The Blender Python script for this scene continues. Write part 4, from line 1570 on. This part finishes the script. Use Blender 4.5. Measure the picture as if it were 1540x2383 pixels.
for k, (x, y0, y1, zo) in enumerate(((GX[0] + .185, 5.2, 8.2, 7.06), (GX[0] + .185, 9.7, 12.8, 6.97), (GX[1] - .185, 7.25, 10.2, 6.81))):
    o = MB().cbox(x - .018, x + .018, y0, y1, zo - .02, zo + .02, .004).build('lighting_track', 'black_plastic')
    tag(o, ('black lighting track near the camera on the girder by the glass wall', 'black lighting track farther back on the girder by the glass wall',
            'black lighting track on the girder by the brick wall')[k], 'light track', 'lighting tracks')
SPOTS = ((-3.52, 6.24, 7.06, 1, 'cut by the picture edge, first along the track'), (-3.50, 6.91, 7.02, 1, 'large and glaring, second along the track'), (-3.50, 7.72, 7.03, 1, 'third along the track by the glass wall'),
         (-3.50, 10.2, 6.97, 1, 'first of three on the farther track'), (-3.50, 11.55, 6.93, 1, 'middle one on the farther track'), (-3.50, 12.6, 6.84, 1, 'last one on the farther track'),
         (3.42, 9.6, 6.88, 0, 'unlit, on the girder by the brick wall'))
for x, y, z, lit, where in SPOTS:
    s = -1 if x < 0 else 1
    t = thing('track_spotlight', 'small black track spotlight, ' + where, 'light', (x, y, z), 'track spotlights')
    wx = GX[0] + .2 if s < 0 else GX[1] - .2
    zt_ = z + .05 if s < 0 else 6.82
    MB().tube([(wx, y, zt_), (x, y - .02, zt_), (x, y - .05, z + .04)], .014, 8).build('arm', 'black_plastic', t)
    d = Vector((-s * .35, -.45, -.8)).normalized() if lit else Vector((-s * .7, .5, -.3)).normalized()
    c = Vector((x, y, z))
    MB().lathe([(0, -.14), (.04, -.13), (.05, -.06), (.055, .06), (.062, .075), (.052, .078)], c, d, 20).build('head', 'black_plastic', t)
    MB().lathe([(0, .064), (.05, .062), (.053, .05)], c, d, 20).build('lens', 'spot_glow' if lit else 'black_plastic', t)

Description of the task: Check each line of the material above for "picture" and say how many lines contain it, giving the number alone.

Response: 2